**WRITTEN INSTRUCTION:**
Leaving out every picture, copy the lines of the data exactly, from the first through the line containing "COL = SC.collection".

**COLLECTED MATERIAL:**

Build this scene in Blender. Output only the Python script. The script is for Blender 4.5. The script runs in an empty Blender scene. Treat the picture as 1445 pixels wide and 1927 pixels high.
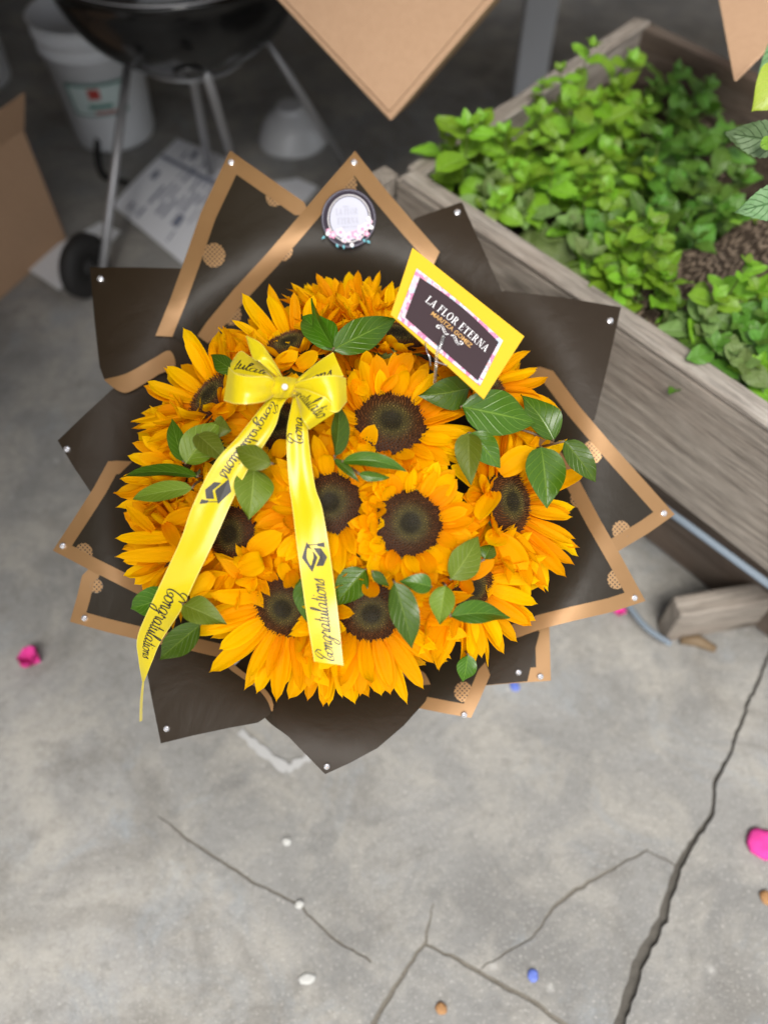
import bpy, math, random
import numpy as np
from mathutils import Vector, Matrix, Quaternion
from mathutils.geometry import delaunay_2d_cdt

random.seed(7)
rng = np.random.default_rng(11)
R = math.radians
SC = bpy.context.scene
COL = SC.collection

# ------------------------------------------------------------------ camera, sky, sun, exposure
F = 1481.0; CX, CY = 722.5, 963.5; H = 1.45; PITCH = R(56)
cam_d = bpy.data.cameras.new('camera'); cam = bpy.data.objects.new('camera', cam_d); COL.objects.link(cam)
cam.location = (0, 0, H); cam.rotation_euler = (math.pi/2 - PITCH, 0, 0)
cam_d.sensor_fit = 'VERTICAL'; cam_d.sensor_height = 36.0; cam_d.lens = 36.0*F/1927
cam_d.clip_start = 0.02; cam_d.clip_end = 200
cam_d.dof.use_dof = True; cam_d.dof.focus_distance = 0.89; cam_d.dof.aperture_fstop = 2.0
SC.camera = cam

SUN_EL, SUN_AZ = R(57), R(180)        # azimuth clockwise from +Y
world = bpy.data.worlds.new('World'); SC.world = world; world.use_nodes = True
nt = world.node_tree; nt.nodes.clear()
sky = nt.nodes.new('ShaderNodeTexSky'); sky.sky_type = 'NISHITA'; sky.sun_disc = False
sky.sun_elevation = SUN_EL; sky.sun_rotation = SUN_AZ; sky.air_density = 1.0; sky.dust_density = 3.0
hsv = nt.nodes.new('ShaderNodeHueSaturation'); hsv.inputs['Saturation'].default_value = 0.35
bg = nt.nodes.new('ShaderNodeBackground'); bg.inputs['Strength'].default_value = 0.11
wo = nt.nodes.new('ShaderNodeOutputWorld')
nt.links.new(sky.outputs[0], hsv.inputs['Color']); nt.links.new(hsv.outputs[0], bg.inputs[0]); nt.links.new(bg.outputs[0], wo.inputs[0])
sun_d = bpy.data.lights.new('sun', 'SUN'); sun_d.energy = 1.5; sun_d.angle = R(30); sun_d.color = (1, .96, .9)
sun = bpy.data.objects.new('sun', sun_d); COL.objects.link(sun)
sd = Vector((math.sin(SUN_AZ)*math.cos(SUN_EL), math.cos(SUN_AZ)*math.cos(SUN_EL), math.sin(SUN_EL)))
sun.rotation_euler = sd.to_track_quat('Z', 'Y').to_euler(); sun.location = sd*20
SC.view_settings.view_transform = 'Standard'; SC.view_settings.look = 'None'
SC.view_settings.exposure = 1.0; SC.view_settings.gamma = 1.0; SC.view_settings.use_curve_mapping = False
SC.cycles.max_bounces = 8

# ------------------------------------------------------------------ helpers: points
FW = Vector((0, math.cos(PITCH), -math.sin(PITCH))); DN = Vector((0, -math.sin(PITCH), -math.cos(PITCH))); RT = Vector((1, 0, 0))
CAM = Vector((0, 0, H))
def P(x, y, d):
    x, y, d = float(x), float(y), float(d)
    return CAM + d*(FW + RT*((x-CX)/F) + DN*((y-CY)/F))
def Pz(x, y, z):
    x, y, z = float(x), float(y), float(z)
    return P(x, y, (H-z)/(math.sin(PITCH) + math.cos(PITCH)*(y-CY)/F))
def cam2world(v): return RT*v[0] + DN*v[1] + FW*v[2]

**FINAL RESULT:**
Build this scene in Blender. Output only the Python script. The script is for Blender 4.5. The script runs in an empty Blender scene. Treat the picture as 1445 pixels wide and 1927 pixels high.
import bpy, math, random
import numpy as np
from mathutils import Vector, Matrix, Quaternion
from mathutils.geometry import delaunay_2d_cdt

random.seed(7)
rng = np.random.default_rng(11)
R = math.radians
SC = bpy.context.scene
COL = SC.collection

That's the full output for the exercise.